A giant neon cowboy beams down at us. It's
Vegas Vic, the smiling, smoking, mechanical icon of
downtown Las Vegas. I'm sitting in the back seat of an
SUV driven by Mitchell Gonzalez, president and founder
of Cheetah Wireless Technologies Inc., a small start-up
located in a cookie-cutter business park directly
opposite Las Vegas's busy McCarran International
Airport. I'm surfing the Web at healthy broadband
speeds—1.5 megabits per second or so—as we drive around
a 5-square-kilometer patch of the city where Cheetah is
adding the finishing touches to a pilot mobile broadband
wireless network.
I'm here because this little district of casinos,
hotels, wedding chapels, and souvenir stores could be
the ground from which the seeds of a telecommunications
revolution will grow. Cheetah's mobile network is one of
the first municipal installations to use mesh wireless
technology, which will allow users to access the
Internet anywhere within the coverage area—even if
they're driving at 100 kilometers per hour. If the
technology is adopted by the City of Las Vegas and other
municipalities beyond, it will herald the arrival of a
major player in mobile broadband, leapfrogging cellular
technologies and next-generation WiMax.
Municipal broadband wireless networking is a market
currently worth almost US $500 million in the United
States and one that could grow to over $2 billion by
2008, according to Input, a Reston, Va.-based analysis
firm. And if mesh operators can establish themselves in
towns and cities across the nation, selling services to
commercial users in addition to municipal ones could
swell their revenues even more. A study by two other
firms, BWCS, in Ledbury, England, and Senza Fili
Consulting LLC, in Sammamish, Wash., estimates the
commercial U.S. wireless broadband market will grow to
$3.7 billion by 2009.
Mesh networks promise several key advantages over
traditional wireless solutions, such as Wi-Fi or
cellphones. Benefits include higher speeds, less
susceptibility to radio interference, and greater
resistance to network congestion. These networks also
offer better coverage, the ability to prioritize
different types of users, geolocation capabilities,
tighter security, faster deployment, and a degree of
immunity to catastrophic network failures.
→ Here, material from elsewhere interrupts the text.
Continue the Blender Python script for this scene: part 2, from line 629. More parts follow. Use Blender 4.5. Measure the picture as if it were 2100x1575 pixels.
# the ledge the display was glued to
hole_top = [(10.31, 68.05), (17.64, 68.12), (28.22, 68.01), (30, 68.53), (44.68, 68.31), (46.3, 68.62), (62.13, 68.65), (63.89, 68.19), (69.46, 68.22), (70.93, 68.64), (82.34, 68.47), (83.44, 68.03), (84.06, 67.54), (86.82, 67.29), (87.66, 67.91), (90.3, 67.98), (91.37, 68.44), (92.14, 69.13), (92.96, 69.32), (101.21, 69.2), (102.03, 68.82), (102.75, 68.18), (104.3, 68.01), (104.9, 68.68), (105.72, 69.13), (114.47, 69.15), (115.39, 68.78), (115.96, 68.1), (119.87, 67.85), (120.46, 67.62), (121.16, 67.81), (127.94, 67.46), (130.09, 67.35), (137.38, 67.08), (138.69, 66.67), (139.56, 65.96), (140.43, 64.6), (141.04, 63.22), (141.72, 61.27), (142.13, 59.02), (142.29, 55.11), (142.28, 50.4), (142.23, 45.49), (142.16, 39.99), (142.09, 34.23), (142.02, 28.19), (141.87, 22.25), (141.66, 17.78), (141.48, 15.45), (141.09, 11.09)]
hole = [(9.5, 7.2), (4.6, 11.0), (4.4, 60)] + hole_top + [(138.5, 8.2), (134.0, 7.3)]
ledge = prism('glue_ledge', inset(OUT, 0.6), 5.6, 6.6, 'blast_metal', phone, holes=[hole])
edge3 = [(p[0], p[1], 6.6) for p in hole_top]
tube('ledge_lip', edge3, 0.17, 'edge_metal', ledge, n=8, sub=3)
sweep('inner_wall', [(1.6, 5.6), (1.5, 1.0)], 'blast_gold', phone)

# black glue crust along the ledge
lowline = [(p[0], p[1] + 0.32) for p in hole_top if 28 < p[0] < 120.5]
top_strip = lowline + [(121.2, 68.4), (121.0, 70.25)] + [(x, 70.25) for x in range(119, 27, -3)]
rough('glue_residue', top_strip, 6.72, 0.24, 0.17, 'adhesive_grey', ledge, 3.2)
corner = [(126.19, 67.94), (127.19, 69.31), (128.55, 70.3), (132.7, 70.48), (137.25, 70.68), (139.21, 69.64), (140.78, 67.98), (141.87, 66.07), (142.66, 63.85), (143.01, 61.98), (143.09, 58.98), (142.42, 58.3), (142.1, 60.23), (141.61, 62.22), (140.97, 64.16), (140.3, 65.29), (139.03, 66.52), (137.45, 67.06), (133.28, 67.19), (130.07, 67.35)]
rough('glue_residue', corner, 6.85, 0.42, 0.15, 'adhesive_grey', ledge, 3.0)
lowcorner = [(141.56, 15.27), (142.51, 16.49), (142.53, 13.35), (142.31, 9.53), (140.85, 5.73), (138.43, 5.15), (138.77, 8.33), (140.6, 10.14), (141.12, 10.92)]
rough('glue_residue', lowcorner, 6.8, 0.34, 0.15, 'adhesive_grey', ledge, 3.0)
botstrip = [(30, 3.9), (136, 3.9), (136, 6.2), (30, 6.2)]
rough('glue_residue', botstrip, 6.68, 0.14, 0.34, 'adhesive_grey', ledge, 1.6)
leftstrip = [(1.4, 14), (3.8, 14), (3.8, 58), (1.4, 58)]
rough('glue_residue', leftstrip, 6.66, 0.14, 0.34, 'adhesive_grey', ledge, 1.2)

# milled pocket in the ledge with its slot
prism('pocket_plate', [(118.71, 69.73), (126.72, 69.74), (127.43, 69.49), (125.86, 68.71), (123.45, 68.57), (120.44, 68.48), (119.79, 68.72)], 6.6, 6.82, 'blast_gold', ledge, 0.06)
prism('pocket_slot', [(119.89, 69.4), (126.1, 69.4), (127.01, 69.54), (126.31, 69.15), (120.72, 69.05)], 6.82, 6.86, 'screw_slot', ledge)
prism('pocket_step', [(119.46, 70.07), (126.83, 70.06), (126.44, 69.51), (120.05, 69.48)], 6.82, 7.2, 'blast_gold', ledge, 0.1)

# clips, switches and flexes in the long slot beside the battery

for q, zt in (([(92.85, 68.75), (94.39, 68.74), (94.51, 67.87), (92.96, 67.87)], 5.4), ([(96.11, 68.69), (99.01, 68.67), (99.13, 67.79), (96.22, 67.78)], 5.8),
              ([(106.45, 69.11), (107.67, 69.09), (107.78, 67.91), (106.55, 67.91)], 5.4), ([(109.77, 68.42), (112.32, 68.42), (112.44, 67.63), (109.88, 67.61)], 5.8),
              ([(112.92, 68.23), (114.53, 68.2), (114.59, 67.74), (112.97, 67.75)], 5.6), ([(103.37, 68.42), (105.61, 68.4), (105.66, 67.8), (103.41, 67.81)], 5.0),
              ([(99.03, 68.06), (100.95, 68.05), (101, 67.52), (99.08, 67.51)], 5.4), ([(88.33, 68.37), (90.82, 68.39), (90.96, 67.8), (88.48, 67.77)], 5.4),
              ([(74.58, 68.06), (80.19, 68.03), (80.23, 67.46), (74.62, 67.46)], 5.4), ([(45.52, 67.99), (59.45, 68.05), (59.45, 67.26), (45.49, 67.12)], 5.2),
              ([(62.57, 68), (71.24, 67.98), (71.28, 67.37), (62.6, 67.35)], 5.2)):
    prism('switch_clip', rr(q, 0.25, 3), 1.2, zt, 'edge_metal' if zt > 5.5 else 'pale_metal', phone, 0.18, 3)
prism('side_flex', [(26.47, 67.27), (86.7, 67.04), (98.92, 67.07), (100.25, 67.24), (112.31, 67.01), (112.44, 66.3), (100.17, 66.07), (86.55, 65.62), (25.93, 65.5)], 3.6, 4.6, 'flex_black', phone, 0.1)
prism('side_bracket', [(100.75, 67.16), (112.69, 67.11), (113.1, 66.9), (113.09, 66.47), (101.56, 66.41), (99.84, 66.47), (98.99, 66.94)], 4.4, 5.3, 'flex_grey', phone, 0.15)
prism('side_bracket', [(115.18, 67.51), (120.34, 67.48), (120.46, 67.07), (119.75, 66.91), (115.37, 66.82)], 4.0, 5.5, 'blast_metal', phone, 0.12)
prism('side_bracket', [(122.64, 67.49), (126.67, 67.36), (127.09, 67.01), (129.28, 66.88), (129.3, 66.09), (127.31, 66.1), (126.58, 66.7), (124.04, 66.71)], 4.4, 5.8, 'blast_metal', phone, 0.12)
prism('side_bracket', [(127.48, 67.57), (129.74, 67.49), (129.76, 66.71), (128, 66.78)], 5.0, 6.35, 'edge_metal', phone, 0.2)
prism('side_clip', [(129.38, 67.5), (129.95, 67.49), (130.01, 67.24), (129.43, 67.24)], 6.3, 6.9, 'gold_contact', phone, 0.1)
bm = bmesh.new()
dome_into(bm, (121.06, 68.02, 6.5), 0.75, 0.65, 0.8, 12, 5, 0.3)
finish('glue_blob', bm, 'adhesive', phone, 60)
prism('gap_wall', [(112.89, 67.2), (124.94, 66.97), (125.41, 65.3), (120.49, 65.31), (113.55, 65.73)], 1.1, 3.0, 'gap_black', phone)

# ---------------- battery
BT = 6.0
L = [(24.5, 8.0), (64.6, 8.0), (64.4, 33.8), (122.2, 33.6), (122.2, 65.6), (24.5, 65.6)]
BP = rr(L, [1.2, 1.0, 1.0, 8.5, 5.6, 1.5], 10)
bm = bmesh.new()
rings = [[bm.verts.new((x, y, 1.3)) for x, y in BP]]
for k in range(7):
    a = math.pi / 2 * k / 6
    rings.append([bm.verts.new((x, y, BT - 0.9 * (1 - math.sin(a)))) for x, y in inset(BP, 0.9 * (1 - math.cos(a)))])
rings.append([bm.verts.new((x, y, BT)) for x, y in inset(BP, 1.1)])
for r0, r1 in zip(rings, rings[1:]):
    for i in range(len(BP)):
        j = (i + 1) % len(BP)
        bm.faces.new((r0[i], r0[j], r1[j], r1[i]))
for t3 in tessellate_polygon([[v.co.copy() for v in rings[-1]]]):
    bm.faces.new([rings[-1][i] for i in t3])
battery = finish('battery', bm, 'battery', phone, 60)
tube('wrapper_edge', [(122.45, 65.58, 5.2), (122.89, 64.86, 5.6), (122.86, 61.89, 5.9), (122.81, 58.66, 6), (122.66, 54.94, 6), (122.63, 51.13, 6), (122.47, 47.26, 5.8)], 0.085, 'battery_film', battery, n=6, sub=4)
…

And, perhaps
best of all for cash-strapped local governments, mesh
network vendors are willing to be creative about
financing.
Cities and towns possess something that can be even
more valuable than cash to vendors of an upstart
technology looking to take on the cellphone companies'
current lock on the mobile data world: poles.
Streetlights, traffic signals, and road signs—they're
all attached to city-owned poles perfectly positioned
for deploying the backbone of a wireless network, and as
an added bonus, a lot of them are already wired for
electric power.
In contrast, cellphone stations have to arrange for
their own power and be placed on costly towers or
attached to pre-existing buildings, often entailing
lengthy and expensive negotiations, especially when
there's local opposition.
So the wireless industry and municipal governments
alike are keeping a keen eye on a dozen or so pilot
programs that are carrying out mesh network
demonstrations around the United States. With major
cities like Philadelphia and New York in the planning
stages of what will be massive, citywide networks, the
stakes are high.
But this was far from
the mind of Jorge Cervantes, assistant
traffic engineer for Las Vegas, when, in 2003, he
started casting about for a way to prevent drivers from
abusing the system used to change traffic lights to
green as emergency vehicles approach.
When black-market devices started appearing that let
any driver trip the lights, the Las Vegas Traffic
Engineering Department decided to acquire a new system
that used coded signals so that only authorized vehicles
could control the lights. But with 500 intersections and
a constantly changing fleet of emergency vehicles, city
officials rejected the idea of keeping each
intersection's traffic-light system manually updated
with the current database of authorized vehicles.
"We were looking for a way to communicate to all the
signals, and we got introduced to Cheetah," explains
Cervantes. "As we explored what they had to offer, we
saw additional potential uses for mesh technology."